The problem is made worse by the machinations of the celebrity industrial complex. While Bieber doesn’t want to be seen as a permanent commodity, the fact is he's perfected the art of becoming one – at least when he's appearing as a professional entertainer. He’s regularly in the news, on the radio, Internet, and social media. Beyond the nonstop manufactured content that’s pushed out onto the world, there’s the opportunity for anyone, in principle, to have a dialog with him over social media (when this piece was written, he had 67.8 million followers on Instagram and 81.4 million on Twitter).

This media Blitzkrieg creates a sense of faux intimacy: a feeling that strangers actually know him inside and out; a feeling that strangers not only have a personal connection with him, but also personal history; and a feeling that Bieber wouldn’t possibly want distance from strangers who are better off being considered close acquaintances.

In an important sense, then, the changing technological environment is simultaneously the source of Bieber’s rise to fame (we shouldn’t forget that he got his start with DIY videos on YouTube) and privacy problems.

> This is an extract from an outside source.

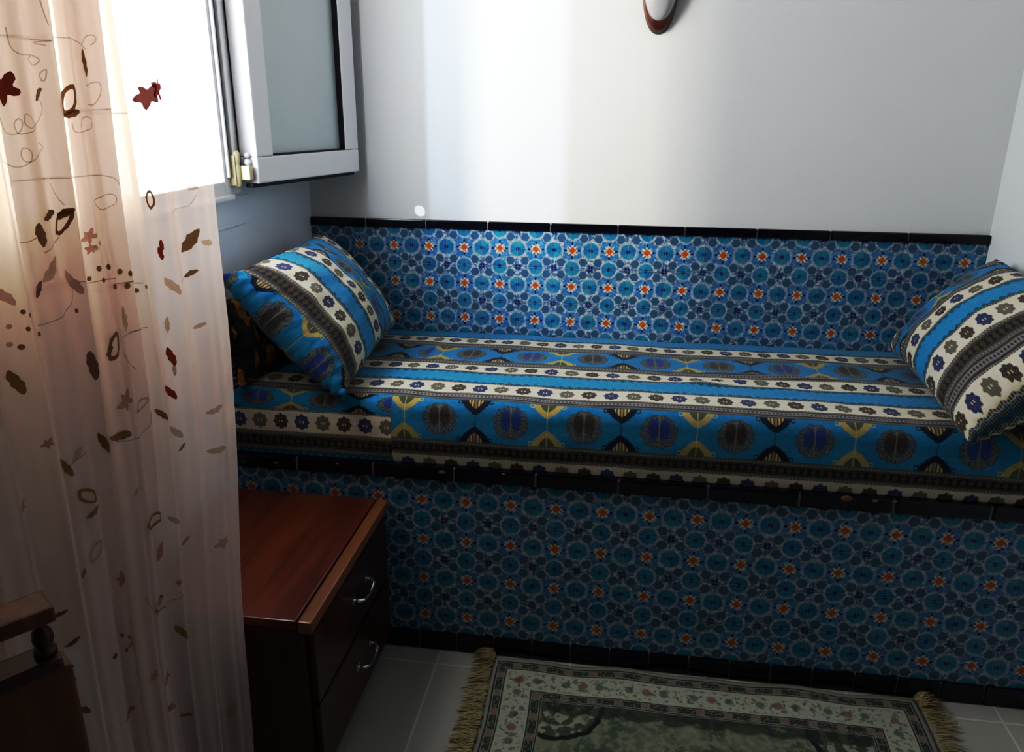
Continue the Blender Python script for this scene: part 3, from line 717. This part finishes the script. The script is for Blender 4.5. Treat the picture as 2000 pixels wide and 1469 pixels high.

In addition to the myriad ways fans can bring something connected to Bieber wherever they go (e.g. from home, to car, to school), the ubiquity of their camera-ready, Internet-enabled smartphones has dramatically decreased the cost of Bieber pictures being snapped up.

Paparazzi photo mobs take time and effort to coordinate. Yet, Bieber’s fans are numerous and everywhere. They don’t need to plan to photograph him. There’s plenty of chances for some of them to do it spontaneously, if he’s ever in plain sight. Bieber himself complains about times changing such that "now everyone has a camera phone."

Worrying about the power of portable cameras brings us back full circle to Samuel Warren and Louis Brandeis’s seminal 1890 article "The Right to Privacy" – a piece largely motivated by concern over the democratizing power of Eastman Kodak inventing snap cameras (in 1894) that were designed to spread photography beyond elitist professionals to a mass audience.

But what we’re living though now is more than the next chapter in the democratization of surveillance and publication tools. Our prevailing acceptance of taking and posting selfies everywhere – a practice that, itself, emulates celebrity culture – has baked a certain amount of photographic entitlement into our culture. Techno-social engineering is taking place. It’s becoming harder and harder to appreciate why we ought to refrain from using the hyper-efficient, super easy to use click and post buttons.          

While celebrities have earned their place as public interest stories, it’s a mistake to insist they have forfeited their autonomy entirely – including the reasonable desire to resist having the public believe that they own them and are permitted to make interfering demands.

Privacy has value because it protects autonomy – the dignity of being a person, and the situated freedom within an environment to exercise our will. Bieber, like the rest of us, is not a commodity. He has a right to insist on not being bought, sold, or rented. The moment we start deciding who deserves autonomy and who has to be condemned to be a permanent, all-context commodity is the moment we start giving up on viewing privacy as something fundamental for everyone in a democracy.

Bieber may have chosen to sell his soul in some parts of his life, but he still deserves to have his humanity respected in others.